Komite ilk olarak Baas’ın bozduğu demografiyi eski haline getirmek için çalışmalarına başladı. Fakat ne var ki, Bağdat yönetimi her seferinde engeller, sorunlar çıkardı. Dolayısıyla bu maddenin gerekleri bu engellere takıldığından bugüne kadar da bir türlü gerçekleştirilemedi. Referandum yapılmadan önce nüfus sayımı yapılacaktı, ancak gerçekleştirilmedi.
140 madde Kerkük sorununun çözümü ve statüsünün belirlenmesinde oldukça önemliydi. Çünkü bununla Kerkük'ün geleceğine Kerkük halkları karar vereceklerdi. Ancak şimdiye kadar olmadı. Fakat bundan sonra hızlı bir şekilde olmak durumunda. Çünkü bu durumda Kerkük'e gereken önem verilmiyor.”
KERKÜK’ÜN KADERİNE KERKÜK HALKLARI KARAR VERMELİ
“140. Maddenin gereklerinin acilen yerine getirilmesi gerekir” diyen eski vali Abdurrahman Mustafa Kerkük'ün geleceğine kesinlikle Kerkük halklarının karar vermesi gerektiğini vurguladı.
Mustafa devamla şunları söyledi: “Kerkük halkı isterse özerk olur, isterse Kürdistan bölgesine bağlı olur isterse Bağdat yönetimine.
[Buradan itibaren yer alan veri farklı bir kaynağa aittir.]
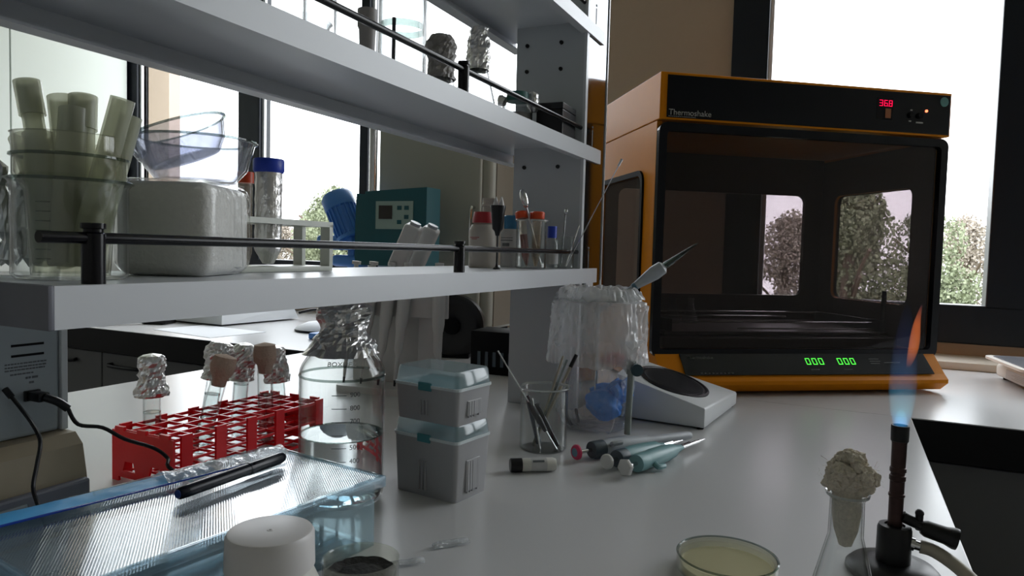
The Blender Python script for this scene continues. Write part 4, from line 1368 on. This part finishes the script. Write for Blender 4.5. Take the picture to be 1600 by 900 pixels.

Buna kesinlikle Kerkük halkı karar vermeli ve tüm taraflar da buna saygılı olmalı.
Tabi bu sorunun çözülmemesi Kerkük'e gereken önemin verilmemesin, hizmetin sunulmamasını beraberinde getiriyor. Örneğin Kerkük halkı Kerkük petrolünden faydalanmalı. Kerkük hak ettiği durumda değil. Mevcut belirsiz durum Kerkük halkını ekonomik olduğu kadar psikolojik ve toplumsal ilişkiler anlamında da zorluyor. O açıdan umarım tüm taraflar bir an önce ortak bir yol bulup Kerkük'ün statü sorununu bir an önce çözerler.”